Filmde İranlı Mehran Karimi Nasseri, karşımıza Krakozyalı Viktor Navorski olarak çıkıyor. Babacığının vasiyetini yerine getirmek üzere geldiği ülkeye henüz giriş yapamadan ülkesinde devrim olan, dolayısıyla vizesi iptal edilen, geriye dönme imkânı da olmadığı için kapana kısılan bir adamın hikayesi bu. Yersiz yurtsuz kaldığına mı üzülsün dilini dahi bilmediği ülkede beş parasız kalmasına mı? Merak etmeyin iban numarası vermeyeceğim 😊 Yatacak yeri olmayan, yemek fişleri uçan giden kahramanımız kendisine kazanç kapısı bulsa da o da elinden alınıyor.
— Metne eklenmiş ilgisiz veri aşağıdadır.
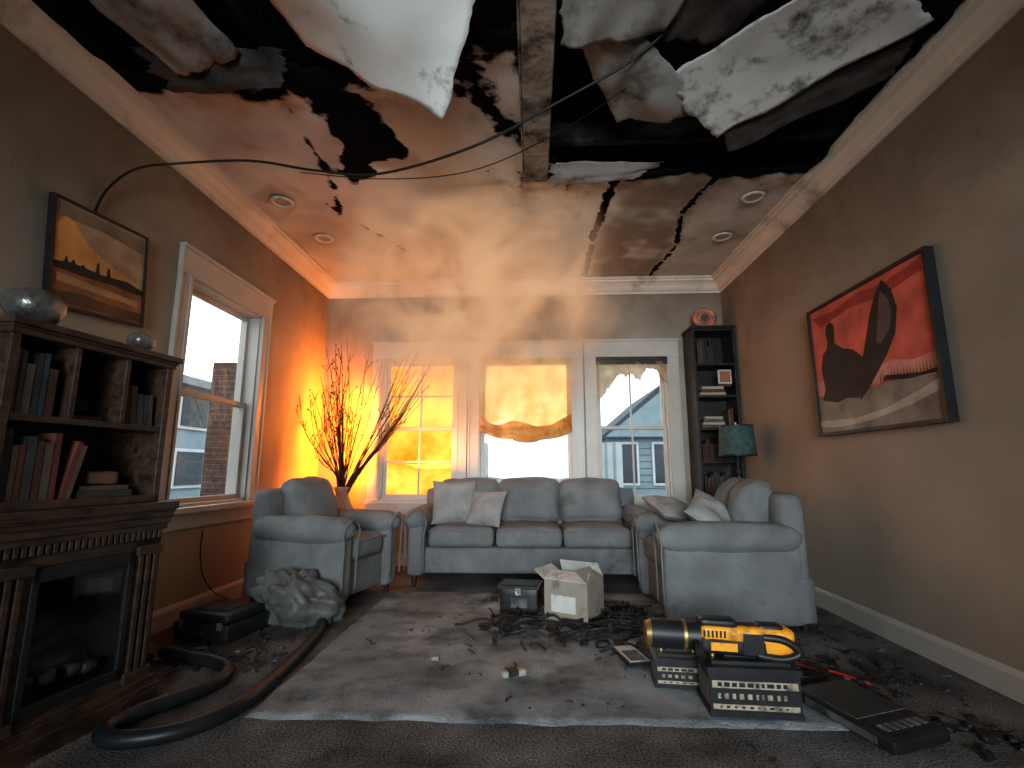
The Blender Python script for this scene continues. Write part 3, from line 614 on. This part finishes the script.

Hayatta böyle hissettiğiniz anlar olmuştur. Her şeyin üst üste geldiğini hissettiğiniz, ne yapacağınızı bilemediğiniz, belki de kendinizi yetersiz hissettiğiniz anlar.
Filmi izlerken en çok dikkatimi çeken nokta Victor’un hiç halinden şikayet etmeyip bir an önce durumu kabullenip çözüm yollarına yönelmesi oldu. Elinden geleni yaptığı halde olumsuz çevre koşulları (hem de ne olumsuz) tabiri caizse kendisini bataklık gibi aşağı çekmeye çalışsa da yine de çözümden taraf olup elinden geleni yapmaya çalıştı. Victor için olumsuz durumları yönetme becerisinin gelişmiş olduğunu söyleyebiliriz. Bu beceriler öğrenilebilir becerilerdendir. Çocuklukta oluşmaya başlarlar. Zamanla ve çevresel faktörlerle gelişirler. Düz yolda herkes yürüyebilir, engebeli yolda ise psikolojik dayanıklılığı yüksek bireyler rahatlıkla yol alabilir “Ah benim çocukluğum nasıl geçti biliyor musun?” demeyin durun bir dakika, bu iş öyle değil. Araştırma sonuçlarında bireylerin sıklıkla maruz kaldığı olumsuz olaylar sonucunda baş edebilme becerilerinin geliştiği saptanmış. Hatta çocuk gelişimi alanında uzman Ann S. Masten, bu hayatta olumsuz bir olayla karşılaşmayan bireylerin (cam fanusta yetişen de diyebiliriz) hayatta başarılı olabileceklerini fakat psikolojik olarak dayanıklı olmadıklarını iddia etmiştir. Masten’ın iddiasını destekleyici çalışmalar da mevcut. Çocukluk çağı istismar ve travma öyküsü bulunan bireylerin, psikolojik dayanıklılıklarının yüksek olması ile depresyon düzeylerinin daha düşük olduğu sonucuna ulaşılmıştır. Bu arada psikolojik dayanıklılık yalnızca karşılaştığımız olumsuz durumlarda değil olumlu durumları olduğu gibi görüp kabul edebilme ve bu durumlara uyum sağlayabilme becerilerini; başarı, ödül, iltifat gibi olumlu durumlarda gerçekle yüzleşme, anlamlandırabilme ve kabul edebilme yeteneği de içerir.
Goethe’nin dediği gibi hassas kalplerin cehennemi olan şu dünyada sizler yaşadığınız zorlukları yönetebilmek için nasıl yöntemler geliştirdiniz? Psikolojik olarak daha dayanıklı, sınırlarımızı, yeteneklerimizi bildiğimiz kendimizi tanıdığımız, hatalarımızdan ders çıkardığımız bir dünya için Ayşenur Malatyalı Kıdemli Şehir İstanbul’dan bildirdi.
Benim de severek izlediğim bir filmdir, ama psikolojik bakış açısından daha enteresan göründü.
Travmayla dayanıklı olmak… bilemedim üstad. Travmaları çözsek biraz ağlasak bi yıkılsak sonra hayata yeniden başlasak, bunu tercih ederdim herhalde
Sevdiğim bir film. Farklı bir açıdan da yorumlayabilirseniz çok sevinirim. Bir dahaki islemenizdeki yorumunuzu bizimle de paylaşın lütfen. Sevgilerle.